[Steen, Nicolaas van der of Stenius]
STEEN (Nicolaas van der) of Stenius, geb. te Haarlem, pastoor te Akersloot, N.H., baccalaureus in de theologie, kanunnik van het (oud-kathol.) haarlemsch kapittel, overleed in Akersloot 13 Jan. 1670, oud 65 jaar. Uit de relatie van 1638 blijkt, dat hij toen reeds aldaar pastoor was nl. sinds 1631. Het verslag van 1656 zegt: ‘Optime a multis annis operatur.’ In datzelfde jaar was Nic. v.d. Steen bij een inval in zijn bedehuis in de handen gevallen van den baljuw en in diens huis gevangen gehouden. Hij teekende verzet aan en werd ontslagen van rechtsvervolging. De baljuw ontving van de Katholieken van Kennemerlands dorpen jaarlijks ongeveer 3800 gulden alleen voor het oogluikend toelaten van de godsdienstoefeningen.
Als kanunnik werd Stenius belast met het onderzoek van het testament van den pastoor van Enkbuizen en met de onderhandeling met de erfgenamen van den pastoor van Crommenie. Pastoor v.d. St. vertaalde volgens Batavia Sacra de besluiten van het concilie van Trente in het Nederlandsch en toonde in zijn voorrede aan, dat de vertaling van G. Sylvius (Antw. 1565), zeer gebrekkig was. Dit zal het volgende werkje zijn: N. Stenius, De regels en besluyten van het alderheyligste en algemeyn concilie van Trente gehouden onder Paulus III Julius III en Pius IV (Antw. 1657 en 1684). Ook vertaalde hij een werk van Joh. Barclay. Dit zal zijn het werk: Joannes Barclai Paraenesis ad sectarios libri II (Romae 1617). Deze vertaling verscheen 1650. N.v.d. Steen was ook dichter, zooals blijkt uit zijn nederlandsch gedicht, geplaatst onder het gegraveerd portret van den pastoor van Uitgeest, Pieter IJsbrantsz.

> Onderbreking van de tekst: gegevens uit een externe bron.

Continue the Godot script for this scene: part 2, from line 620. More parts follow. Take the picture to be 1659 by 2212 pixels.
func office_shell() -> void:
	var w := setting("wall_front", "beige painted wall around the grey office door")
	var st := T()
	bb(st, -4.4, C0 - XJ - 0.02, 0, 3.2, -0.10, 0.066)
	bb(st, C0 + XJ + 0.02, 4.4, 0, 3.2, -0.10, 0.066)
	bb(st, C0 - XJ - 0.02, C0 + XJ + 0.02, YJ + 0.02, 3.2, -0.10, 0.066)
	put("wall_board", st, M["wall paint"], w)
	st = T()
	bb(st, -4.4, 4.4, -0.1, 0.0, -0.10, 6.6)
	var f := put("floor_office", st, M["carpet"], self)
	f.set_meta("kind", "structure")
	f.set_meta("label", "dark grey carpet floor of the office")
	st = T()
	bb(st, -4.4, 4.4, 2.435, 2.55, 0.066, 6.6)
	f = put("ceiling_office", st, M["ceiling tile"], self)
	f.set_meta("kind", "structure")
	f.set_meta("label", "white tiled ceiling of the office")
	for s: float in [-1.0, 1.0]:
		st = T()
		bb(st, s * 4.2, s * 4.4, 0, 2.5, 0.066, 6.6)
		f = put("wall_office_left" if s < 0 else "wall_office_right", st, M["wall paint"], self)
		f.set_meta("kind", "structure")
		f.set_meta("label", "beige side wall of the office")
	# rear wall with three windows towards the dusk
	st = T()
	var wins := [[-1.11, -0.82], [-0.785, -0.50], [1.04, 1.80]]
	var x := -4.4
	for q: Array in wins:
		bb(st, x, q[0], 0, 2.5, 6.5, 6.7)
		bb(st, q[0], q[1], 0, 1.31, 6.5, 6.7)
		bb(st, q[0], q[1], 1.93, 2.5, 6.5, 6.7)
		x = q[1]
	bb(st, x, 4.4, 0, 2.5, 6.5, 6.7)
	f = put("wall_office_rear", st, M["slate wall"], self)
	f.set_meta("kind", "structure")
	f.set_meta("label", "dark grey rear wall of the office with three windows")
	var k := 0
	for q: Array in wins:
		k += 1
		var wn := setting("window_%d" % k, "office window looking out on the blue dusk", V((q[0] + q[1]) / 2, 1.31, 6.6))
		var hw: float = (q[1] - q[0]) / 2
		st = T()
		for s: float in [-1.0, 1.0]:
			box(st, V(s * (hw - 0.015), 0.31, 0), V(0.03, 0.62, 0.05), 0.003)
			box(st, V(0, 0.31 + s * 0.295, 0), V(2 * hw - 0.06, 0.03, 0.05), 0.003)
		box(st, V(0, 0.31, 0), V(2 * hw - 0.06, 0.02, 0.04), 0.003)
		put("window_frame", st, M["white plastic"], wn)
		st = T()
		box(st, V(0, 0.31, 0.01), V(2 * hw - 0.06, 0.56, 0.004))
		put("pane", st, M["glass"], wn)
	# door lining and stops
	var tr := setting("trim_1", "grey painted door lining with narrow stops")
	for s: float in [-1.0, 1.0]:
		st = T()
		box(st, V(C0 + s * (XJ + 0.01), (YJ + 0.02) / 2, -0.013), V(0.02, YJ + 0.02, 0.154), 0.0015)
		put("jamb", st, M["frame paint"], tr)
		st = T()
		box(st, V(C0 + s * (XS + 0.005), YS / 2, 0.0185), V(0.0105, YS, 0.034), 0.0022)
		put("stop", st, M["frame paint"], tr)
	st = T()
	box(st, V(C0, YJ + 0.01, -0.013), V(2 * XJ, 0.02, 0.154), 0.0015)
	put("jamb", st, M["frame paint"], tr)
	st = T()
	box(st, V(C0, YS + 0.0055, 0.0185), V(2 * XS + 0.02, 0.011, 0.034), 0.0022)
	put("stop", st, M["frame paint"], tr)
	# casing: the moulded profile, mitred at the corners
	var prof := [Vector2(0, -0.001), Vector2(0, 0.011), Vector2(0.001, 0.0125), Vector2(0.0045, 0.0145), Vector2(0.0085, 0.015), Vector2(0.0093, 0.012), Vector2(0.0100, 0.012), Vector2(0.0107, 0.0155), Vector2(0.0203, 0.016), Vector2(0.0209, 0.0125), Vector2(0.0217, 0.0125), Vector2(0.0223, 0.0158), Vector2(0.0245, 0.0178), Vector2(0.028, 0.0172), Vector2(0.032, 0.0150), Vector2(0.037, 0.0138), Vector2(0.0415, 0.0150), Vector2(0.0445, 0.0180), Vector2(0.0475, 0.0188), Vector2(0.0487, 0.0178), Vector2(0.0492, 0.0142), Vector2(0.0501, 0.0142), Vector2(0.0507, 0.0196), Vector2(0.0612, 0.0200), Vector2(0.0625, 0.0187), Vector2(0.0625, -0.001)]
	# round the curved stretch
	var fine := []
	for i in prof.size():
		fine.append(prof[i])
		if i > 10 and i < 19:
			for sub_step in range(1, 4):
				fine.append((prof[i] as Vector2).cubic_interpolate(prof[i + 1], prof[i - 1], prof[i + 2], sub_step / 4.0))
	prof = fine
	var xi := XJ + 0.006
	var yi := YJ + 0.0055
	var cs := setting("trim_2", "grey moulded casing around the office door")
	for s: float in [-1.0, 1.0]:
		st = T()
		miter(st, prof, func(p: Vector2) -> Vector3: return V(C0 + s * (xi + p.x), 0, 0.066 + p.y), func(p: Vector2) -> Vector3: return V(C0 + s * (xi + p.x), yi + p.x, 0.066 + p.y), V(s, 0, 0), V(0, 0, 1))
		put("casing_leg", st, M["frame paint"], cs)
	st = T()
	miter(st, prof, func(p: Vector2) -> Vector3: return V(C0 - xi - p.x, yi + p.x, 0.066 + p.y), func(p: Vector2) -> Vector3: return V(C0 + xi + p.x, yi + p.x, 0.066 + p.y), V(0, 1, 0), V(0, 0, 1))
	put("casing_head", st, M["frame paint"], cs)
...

Zijn portret, geschilderd door Frans Hals, is in het bissch. museum te Haarlem; een afbeelding ervan bij het artikel over hem in: Tijdschrift voor taal en letteren (Tilburg 1929) XVII, 209 en vv.
Zie: Batavia Sacra II, 387; Archief Utrecht XI, 129, XII, 422; Bijdr. bisdom Haarl. IV, 443, IX, 363, 379, XLVI, 303.